--- DATASET SECTION ---
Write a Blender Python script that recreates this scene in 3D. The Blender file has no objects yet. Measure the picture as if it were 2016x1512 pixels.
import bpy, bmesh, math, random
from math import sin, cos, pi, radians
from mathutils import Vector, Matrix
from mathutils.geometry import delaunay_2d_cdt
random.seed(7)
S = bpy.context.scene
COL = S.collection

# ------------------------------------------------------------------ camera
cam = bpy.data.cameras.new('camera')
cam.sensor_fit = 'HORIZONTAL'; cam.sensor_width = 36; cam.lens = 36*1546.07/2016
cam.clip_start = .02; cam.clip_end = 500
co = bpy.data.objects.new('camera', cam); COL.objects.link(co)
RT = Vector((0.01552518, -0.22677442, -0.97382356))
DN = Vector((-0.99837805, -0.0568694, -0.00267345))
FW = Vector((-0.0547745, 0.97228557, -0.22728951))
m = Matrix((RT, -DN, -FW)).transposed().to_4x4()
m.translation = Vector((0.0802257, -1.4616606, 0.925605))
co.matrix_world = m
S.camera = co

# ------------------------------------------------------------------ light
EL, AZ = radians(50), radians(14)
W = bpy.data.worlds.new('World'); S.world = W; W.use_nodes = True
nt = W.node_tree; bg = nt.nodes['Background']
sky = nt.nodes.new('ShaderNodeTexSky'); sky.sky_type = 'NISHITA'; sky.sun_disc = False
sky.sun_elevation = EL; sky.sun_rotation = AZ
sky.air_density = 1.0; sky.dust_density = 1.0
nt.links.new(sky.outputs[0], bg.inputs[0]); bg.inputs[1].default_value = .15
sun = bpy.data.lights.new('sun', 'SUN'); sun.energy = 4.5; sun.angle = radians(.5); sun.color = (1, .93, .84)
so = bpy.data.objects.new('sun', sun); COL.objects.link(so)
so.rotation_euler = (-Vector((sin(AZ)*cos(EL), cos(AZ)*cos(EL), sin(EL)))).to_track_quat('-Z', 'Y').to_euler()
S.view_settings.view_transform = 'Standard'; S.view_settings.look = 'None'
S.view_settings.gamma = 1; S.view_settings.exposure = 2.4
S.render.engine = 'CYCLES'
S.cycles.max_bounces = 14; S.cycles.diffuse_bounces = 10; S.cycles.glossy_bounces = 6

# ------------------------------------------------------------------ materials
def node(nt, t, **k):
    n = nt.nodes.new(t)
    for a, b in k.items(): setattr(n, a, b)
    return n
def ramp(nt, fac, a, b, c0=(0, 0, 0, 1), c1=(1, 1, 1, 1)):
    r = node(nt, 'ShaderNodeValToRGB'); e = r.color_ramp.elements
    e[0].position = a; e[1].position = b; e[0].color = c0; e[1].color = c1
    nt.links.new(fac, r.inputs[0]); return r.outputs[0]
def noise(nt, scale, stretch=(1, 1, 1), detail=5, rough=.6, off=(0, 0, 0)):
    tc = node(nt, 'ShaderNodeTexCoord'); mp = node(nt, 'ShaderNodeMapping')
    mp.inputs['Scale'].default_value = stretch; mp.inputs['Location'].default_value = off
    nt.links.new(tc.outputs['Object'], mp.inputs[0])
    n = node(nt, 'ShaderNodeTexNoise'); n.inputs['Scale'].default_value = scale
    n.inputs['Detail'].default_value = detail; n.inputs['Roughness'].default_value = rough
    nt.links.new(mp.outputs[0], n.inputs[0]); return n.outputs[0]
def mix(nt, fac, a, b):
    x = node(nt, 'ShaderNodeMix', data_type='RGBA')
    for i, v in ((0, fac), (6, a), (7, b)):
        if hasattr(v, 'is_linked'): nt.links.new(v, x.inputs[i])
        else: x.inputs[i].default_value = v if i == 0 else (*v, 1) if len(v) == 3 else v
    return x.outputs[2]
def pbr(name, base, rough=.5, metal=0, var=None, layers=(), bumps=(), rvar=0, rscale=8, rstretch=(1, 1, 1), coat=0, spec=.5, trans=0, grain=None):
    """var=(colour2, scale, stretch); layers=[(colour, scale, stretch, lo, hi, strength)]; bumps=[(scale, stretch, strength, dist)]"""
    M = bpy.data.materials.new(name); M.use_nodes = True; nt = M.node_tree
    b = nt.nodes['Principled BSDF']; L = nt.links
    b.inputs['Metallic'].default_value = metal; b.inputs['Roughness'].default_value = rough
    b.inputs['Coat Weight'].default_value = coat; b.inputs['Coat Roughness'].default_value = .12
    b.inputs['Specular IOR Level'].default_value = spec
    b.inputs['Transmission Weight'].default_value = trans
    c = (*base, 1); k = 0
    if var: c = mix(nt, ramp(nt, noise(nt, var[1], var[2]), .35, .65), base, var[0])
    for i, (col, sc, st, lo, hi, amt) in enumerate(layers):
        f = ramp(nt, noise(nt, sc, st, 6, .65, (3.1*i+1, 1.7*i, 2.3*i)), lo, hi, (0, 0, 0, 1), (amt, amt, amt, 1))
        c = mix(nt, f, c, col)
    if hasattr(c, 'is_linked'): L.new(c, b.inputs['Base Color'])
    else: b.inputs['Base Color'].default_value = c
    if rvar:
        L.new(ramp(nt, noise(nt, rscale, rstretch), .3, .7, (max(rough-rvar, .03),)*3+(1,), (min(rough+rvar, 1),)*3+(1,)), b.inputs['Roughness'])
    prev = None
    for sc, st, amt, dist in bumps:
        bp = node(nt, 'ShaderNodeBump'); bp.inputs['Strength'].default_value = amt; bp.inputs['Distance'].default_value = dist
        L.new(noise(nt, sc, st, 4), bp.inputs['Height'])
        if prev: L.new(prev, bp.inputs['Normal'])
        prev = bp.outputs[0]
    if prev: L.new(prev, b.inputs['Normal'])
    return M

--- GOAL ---
From the first line of the data through the line with "COL = S.collection", quote each line exactly and add nothing else.

--- EXPECTED ANSWER ---
Write a Blender Python script that recreates this scene in 3D. The Blender file has no objects yet. Measure the picture as if it were 2016x1512 pixels.
import bpy, bmesh, math, random
from math import sin, cos, pi, radians
from mathutils import Vector, Matrix
from mathutils.geometry import delaunay_2d_cdt
random.seed(7)
S = bpy.context.scene
COL = S.collection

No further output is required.